The ABC recently published an article on “e-changers” (I’ve lost the link to the new article but here’s an older one on the same topic), playing on the folklore of “sea-changers” and “tree-changers” who move from cities to seaside towns and country towns, respectively. As the ABC has it, e-changers make a similar move but are still able to reach clients and job markets thanks to modern telecommunications technology. (Of course people have been proposing “teleworking” as a solution to traffic congestion, meeting caring responsibilities and other things since at least the 1980s but it never seems to taken off in a significant way.)

I made a sea-change of sorts when I first moved to Wollongong around 2000, and I’ve so far been able to resist moving back to Sydney despite performing most of my paid work there between 2012 and 2015, and again now (though I had stints in Brisbane over 2009-2011 and Singapore over 2016-2018). Maybe I’d now count as an e-changer in that I’m able to keep in touch with my place of work through e-mail and teleconferencing even when 100km away from my office, and also planning to offer A Little Research’s services Australia-wide using the same technology. Like the ABC’s e-changers, I go to Sydney once or twice a week for face-to-face meetings and workshops, but spend the rest of the time in my spot by the sea.

Other people—Richard Florida is probably the most famous—talk up cities as the engines of economic growth and centre of cultural activities, and numerous studies tell of how people are migrating from the countryside into cities in search of work.
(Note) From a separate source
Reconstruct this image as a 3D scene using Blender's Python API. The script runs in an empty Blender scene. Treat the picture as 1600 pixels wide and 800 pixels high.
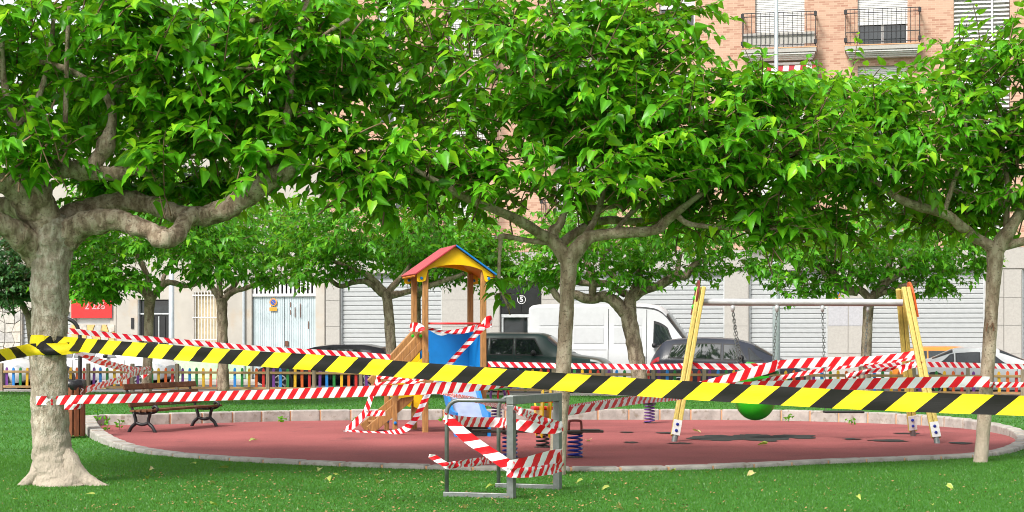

Australia is a particularly striking example in having around 75% of its population living in one of five enormous cities (and 90% in urban areas overall) despite its historical bush-living mythos and modern sea-changing folklore.

Though there are people who clearly like places like Sydney and Melbourne, and even Singapore, I’m hard-pressed to think of someone who chose to move to such places because they preferred the lifestyle. Perhaps this just reflects the kind of people I know. Most of the people who live in large cities, I suppose, grew up there and are effectively there by default (and, in Singapore’s case, going anywhere else requires a visa), while those that move in from outside do so due to the need or desire to work. I myself feel under constant threat of having to move to Sydney should my office hours increase or I find extra work at another location in the city.

It’s hard to know what people might do if relieved of the economic pressure to move to cities. Perhaps large numbers of people would stay in Sydney, Melbourne and the rest of them because they really do like living there, or at least out of inertia. Others might “retire” to smaller towns as I’ve done in moving to Wollongong. I don’t get any sense that anyone is planning to relieve that economic pressure, anyway, so for now e-changing remains a choice available only to a lucky few in the right kind of work and with access to the right kind of resources.